Terrorbeglückung für alle

von Christoph B. Ströhle

REUTLINGER GENERAL-ANZEIGER, 16.12.2013

 

 

THEATER - Laura Naumanns Farce »Demut vor deinen Taten Baby« mit famosen Darstellerinnen an der Tonne

 

REUTLINGEN. Man kann »Demut vor deinen Taten Baby« in einer Linie mit Friedrich Dürrenmatts »Die Physiker« sehen oder einfach nur als erfrischendes Stück, das die Gegenwart mit den Mitteln der Farce beschreibt.
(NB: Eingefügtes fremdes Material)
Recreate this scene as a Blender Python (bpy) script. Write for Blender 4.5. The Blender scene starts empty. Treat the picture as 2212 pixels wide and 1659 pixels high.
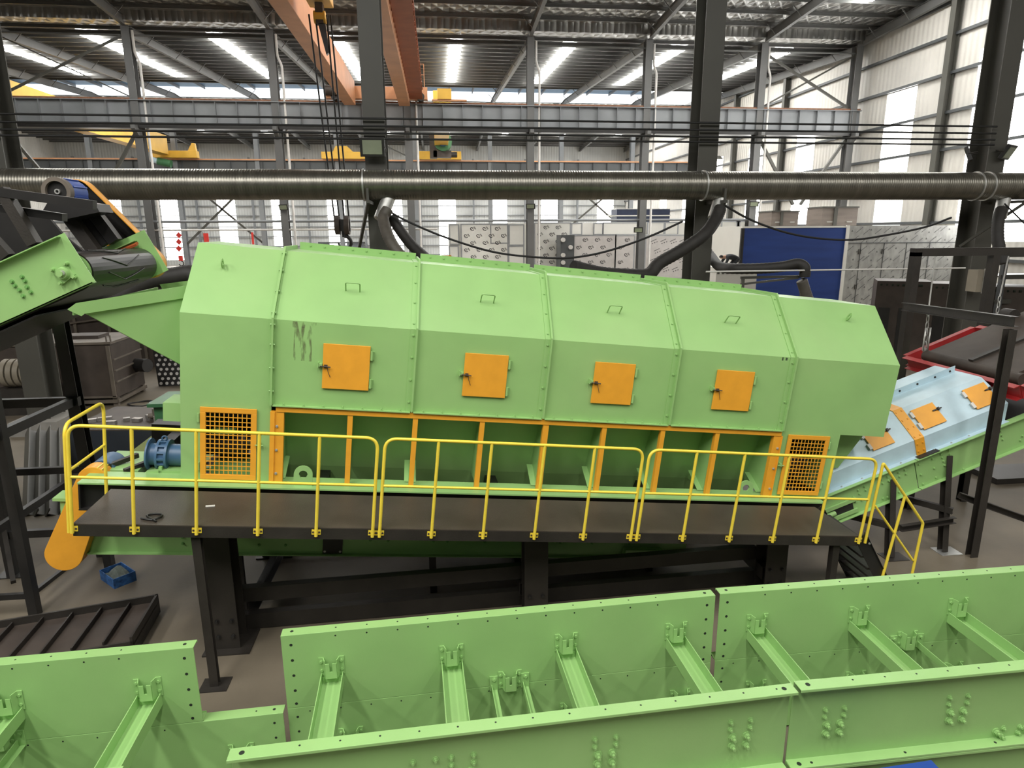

In der Reutlinger Tonne hat das Drei-Frauen-Stück, mit dem die 1989 in Leipzig geborene Autorin Laura Naumann derzeit die Theater im deutschsprachigen Raum aufmischt, am Samstag eine umjubelte Premiere hingelegt.

 

Die fantastischen Darstellerinnen – Astrid Köhler als Lore, Chrysi Taoussanis als Mia und Cornelia Werner als Bettie – wurden vom Publikum mit Applaus überschüttet. Das Stück selbst hinterlässt gemischte Gefühle, wirkt es streckenweise doch sehr überzogen. Barbara Herolds gewitzte und temporeiche Inszenierung sorgt für spannungsvolle und herrlich skurrile Momente. Dabei reichen drei Barhocker und stimmungsmalende Projektionen an die Wand des Tonne-Gewölbekellers, um Schauplätze im Dies- und Jenseits zu veranschaulichen.

 

Ein herrenloser Koffer löst Alarm aus, und während der Flughafen einer deutschen Stadt geräumt wird, sitzen Lore, Mia und Bettie, die sich gerade zum ersten Mal begegnet sind, hilflos auf dem Klo fest, machen in Todesangst die »Fucking Apokalypse« durch. Als sich alles als falscher Alarm herausstellt, sind die drei wie verwandelt.

 

Überstandener Schrecken

»Es riecht nach Frühling und Geburt«, stellt Bettie fest. Nie gekannte Glücksgefühle stellen sich ein. Der überstandene Schrecken hat sie zusammengeschweißt: Mia, die ihre Einsamkeit mit der Coolness eines Cowboys überspielt, mit Vorliebe den Revolver zückt und ihr weinendes Pferd zitiert; Bettie, deren Freund lieber Pornos schaut oder die Zeit mit Kumpels auf den Balearen verbringt als mit ihr; Lore, die gerade noch Europa den Rücken kehren wollte, weil sie einen Hass gegen alles Christlich-Moralisierende hat, besonders gegen ihre Mutter.

 

Glückstrunken heben sie die »Operation schönere Welt« aus der Taufe, wobei das Frauentrio bis an die Zähne bewaffnet mit fingierten Terroranschlägen Clubs, Krankenhäuser, Banken und Supermärkte überfällt, allein mit dem Ziel, auch andere in den Genuss zu bringen, gemeinsam dem Untergang ins Auge zu sehen. An Kunstblut und pathetischen Sterbeszenen (in Zeitlupe) wird nicht gespart. Auch finden die Aktivistinnen die Muße für ein martialisch-laszives Maschinengewehrballett zur Musik von Destiny’s Child (»I’m a survivor«). Spontanheilungen etwa im Krankenhaus sind die Folge.

 

In Fußballtrikots

Als sich die Regierung einschaltet, um aus der Terrorbeglückung Gewinn zu schlagen, nimmt das Verhängnis seinen Lauf. In Trikots der deutschen Fußballnationalmannschaft finden sich die Freundinnen auf WM-Rasen wieder und verstehen den Sinn ihrer Mission plötzlich selbst nicht mehr. Sprache, Spielwitz, Kostüme und Choreografie ergeben ein stimmig-schräges Gesamtbild. Dabei sind allein schon die famosen Darstellerinnen den Theaterbesuch wert.